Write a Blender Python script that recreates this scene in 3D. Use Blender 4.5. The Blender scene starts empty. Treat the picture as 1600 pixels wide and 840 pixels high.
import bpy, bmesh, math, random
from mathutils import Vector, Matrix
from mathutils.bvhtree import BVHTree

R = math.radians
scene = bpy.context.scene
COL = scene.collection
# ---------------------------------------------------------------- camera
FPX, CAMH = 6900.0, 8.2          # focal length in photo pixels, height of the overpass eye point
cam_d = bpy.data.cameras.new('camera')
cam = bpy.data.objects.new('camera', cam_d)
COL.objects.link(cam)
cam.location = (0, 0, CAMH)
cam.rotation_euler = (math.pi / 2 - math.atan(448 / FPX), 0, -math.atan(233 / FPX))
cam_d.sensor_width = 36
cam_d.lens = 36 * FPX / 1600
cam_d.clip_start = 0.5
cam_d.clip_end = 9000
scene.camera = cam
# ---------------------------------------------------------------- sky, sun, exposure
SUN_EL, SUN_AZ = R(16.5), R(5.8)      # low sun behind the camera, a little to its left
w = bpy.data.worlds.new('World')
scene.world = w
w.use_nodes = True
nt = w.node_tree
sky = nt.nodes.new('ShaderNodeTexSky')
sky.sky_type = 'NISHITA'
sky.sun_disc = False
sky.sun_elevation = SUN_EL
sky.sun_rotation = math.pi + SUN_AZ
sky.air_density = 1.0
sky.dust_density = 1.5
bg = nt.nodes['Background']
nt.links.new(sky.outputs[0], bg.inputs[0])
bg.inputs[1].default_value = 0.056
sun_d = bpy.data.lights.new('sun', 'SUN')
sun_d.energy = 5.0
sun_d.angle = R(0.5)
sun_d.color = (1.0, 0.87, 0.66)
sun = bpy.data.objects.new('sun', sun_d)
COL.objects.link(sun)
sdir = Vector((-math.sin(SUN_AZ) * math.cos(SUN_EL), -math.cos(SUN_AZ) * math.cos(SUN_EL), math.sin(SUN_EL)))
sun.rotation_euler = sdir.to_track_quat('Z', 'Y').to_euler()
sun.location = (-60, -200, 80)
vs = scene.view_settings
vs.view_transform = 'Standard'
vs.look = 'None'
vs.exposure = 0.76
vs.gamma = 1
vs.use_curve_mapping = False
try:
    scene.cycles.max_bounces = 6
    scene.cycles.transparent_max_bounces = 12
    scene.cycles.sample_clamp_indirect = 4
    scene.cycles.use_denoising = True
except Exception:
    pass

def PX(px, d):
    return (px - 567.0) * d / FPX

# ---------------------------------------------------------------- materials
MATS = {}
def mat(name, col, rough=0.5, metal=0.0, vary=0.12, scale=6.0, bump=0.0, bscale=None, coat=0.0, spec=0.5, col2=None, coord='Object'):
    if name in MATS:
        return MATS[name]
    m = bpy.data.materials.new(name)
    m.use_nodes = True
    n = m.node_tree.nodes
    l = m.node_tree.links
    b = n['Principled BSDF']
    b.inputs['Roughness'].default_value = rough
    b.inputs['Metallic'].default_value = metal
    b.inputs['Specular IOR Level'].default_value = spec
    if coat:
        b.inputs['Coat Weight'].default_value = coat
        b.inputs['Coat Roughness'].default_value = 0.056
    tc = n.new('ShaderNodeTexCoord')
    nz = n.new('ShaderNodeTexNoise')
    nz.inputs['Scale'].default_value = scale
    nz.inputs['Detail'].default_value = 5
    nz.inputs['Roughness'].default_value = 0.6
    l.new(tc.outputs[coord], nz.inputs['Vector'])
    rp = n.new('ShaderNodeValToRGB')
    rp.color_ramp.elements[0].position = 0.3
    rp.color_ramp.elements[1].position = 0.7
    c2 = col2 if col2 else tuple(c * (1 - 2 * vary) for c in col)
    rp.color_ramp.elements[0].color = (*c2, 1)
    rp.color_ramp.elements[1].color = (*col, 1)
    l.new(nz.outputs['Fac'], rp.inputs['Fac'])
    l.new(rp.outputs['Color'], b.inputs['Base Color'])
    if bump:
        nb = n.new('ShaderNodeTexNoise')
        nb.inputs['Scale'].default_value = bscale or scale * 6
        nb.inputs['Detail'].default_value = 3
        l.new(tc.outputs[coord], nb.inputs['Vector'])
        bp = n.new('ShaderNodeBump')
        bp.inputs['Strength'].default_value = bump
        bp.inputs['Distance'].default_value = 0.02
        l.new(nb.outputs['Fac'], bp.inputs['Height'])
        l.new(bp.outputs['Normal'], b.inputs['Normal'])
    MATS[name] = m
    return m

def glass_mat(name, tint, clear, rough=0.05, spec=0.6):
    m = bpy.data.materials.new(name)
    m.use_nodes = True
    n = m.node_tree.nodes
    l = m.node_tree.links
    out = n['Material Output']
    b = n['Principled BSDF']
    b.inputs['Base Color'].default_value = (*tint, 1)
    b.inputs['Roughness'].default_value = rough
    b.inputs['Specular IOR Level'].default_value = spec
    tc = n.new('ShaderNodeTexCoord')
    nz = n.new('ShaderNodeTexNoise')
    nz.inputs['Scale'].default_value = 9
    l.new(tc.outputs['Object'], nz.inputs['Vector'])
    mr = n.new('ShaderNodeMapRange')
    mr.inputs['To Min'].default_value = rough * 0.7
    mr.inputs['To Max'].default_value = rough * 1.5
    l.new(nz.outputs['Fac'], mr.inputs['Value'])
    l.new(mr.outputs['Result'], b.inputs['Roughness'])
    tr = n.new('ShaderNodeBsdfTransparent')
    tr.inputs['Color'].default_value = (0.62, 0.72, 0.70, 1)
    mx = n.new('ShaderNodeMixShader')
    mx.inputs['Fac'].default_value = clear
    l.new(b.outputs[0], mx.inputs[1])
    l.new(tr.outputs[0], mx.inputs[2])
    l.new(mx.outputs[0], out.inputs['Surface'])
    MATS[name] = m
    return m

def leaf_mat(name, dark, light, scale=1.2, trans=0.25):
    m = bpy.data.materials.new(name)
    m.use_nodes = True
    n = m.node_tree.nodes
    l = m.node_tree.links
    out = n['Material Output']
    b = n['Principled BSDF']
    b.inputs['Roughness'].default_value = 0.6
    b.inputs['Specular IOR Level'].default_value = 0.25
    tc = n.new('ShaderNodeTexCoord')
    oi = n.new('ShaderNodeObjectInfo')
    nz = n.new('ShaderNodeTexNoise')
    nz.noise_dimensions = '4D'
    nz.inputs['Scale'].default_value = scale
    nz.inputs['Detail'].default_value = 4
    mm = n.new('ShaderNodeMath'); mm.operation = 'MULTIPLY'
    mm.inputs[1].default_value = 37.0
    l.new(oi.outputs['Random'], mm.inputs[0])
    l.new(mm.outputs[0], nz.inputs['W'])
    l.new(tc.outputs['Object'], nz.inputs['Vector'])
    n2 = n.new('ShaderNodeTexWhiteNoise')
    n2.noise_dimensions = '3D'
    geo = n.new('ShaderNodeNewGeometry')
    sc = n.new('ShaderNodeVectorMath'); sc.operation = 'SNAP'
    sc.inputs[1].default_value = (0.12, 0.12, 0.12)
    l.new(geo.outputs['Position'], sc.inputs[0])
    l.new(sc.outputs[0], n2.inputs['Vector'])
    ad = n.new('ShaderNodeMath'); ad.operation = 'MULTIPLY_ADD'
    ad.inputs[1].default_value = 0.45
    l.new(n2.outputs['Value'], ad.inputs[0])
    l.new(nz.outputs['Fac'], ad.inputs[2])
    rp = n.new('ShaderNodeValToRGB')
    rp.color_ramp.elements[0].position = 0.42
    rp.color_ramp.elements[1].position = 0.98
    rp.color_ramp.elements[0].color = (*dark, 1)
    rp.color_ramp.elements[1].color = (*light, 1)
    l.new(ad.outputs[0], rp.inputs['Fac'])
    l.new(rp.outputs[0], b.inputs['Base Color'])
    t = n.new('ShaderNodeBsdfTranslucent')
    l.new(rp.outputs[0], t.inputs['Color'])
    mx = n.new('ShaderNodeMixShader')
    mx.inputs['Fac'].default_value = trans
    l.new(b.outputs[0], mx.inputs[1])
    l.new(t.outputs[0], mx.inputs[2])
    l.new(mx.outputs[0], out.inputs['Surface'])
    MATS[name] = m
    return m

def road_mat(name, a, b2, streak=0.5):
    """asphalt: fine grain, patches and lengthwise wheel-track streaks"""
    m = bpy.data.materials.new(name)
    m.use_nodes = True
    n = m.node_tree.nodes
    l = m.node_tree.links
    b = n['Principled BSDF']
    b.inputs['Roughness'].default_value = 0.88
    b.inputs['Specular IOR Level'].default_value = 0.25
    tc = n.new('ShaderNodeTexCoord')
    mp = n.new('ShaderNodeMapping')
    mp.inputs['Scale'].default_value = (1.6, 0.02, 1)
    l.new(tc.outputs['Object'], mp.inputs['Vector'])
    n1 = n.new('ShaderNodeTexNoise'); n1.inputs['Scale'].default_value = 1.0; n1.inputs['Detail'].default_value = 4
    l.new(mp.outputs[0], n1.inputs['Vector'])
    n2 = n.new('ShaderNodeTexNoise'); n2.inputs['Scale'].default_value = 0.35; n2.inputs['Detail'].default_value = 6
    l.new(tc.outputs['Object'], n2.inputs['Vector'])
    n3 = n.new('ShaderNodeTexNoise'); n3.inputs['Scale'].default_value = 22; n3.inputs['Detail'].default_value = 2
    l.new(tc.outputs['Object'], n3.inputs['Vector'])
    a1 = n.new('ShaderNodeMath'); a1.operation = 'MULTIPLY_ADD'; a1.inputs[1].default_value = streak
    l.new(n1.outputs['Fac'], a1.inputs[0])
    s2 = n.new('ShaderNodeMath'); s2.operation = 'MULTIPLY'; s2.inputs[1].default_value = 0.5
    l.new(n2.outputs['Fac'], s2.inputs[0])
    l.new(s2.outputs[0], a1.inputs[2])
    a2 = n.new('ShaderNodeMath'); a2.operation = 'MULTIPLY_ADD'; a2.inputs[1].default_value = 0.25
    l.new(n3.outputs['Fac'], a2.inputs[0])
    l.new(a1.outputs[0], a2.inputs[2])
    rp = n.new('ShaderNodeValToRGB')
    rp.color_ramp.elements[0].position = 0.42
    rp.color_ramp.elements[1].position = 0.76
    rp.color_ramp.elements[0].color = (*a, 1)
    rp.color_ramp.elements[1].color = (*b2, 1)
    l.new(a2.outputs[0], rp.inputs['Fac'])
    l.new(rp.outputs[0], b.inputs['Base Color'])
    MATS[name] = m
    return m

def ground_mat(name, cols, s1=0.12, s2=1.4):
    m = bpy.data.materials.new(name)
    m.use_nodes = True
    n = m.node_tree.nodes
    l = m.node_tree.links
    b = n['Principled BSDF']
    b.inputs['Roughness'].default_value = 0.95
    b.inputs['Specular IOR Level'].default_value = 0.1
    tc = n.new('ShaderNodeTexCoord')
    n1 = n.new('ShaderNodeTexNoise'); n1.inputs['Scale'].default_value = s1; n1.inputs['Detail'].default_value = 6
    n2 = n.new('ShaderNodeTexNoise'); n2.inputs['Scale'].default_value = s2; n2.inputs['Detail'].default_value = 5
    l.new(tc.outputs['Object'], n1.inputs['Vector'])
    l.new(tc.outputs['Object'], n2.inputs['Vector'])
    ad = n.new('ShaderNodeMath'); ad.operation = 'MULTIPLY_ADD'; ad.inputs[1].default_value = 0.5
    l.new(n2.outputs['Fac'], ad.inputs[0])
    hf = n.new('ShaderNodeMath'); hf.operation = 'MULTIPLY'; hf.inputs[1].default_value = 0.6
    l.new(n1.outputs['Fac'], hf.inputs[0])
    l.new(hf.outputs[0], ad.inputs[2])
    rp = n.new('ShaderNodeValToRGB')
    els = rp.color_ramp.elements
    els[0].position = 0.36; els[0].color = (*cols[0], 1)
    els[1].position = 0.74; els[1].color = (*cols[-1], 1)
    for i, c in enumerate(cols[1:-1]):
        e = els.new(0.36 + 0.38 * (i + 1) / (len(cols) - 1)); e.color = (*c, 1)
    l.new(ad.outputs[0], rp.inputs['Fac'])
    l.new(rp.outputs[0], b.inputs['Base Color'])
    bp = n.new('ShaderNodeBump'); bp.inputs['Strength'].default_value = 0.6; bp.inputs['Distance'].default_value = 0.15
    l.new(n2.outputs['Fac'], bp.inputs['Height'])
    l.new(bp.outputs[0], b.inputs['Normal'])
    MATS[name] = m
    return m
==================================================
**Problem to work on**
Quote only the stretch of lines that starts the data above and ends with the line containing "from mathutils.bvhtree import BVHTree", both included.

**Task answer**
Write a Blender Python script that recreates this scene in 3D. Use Blender 4.5. The Blender scene starts empty. Treat the picture as 1600 pixels wide and 840 pixels high.
import bpy, bmesh, math, random
from mathutils import Vector, Matrix
from mathutils.bvhtree import BVHTree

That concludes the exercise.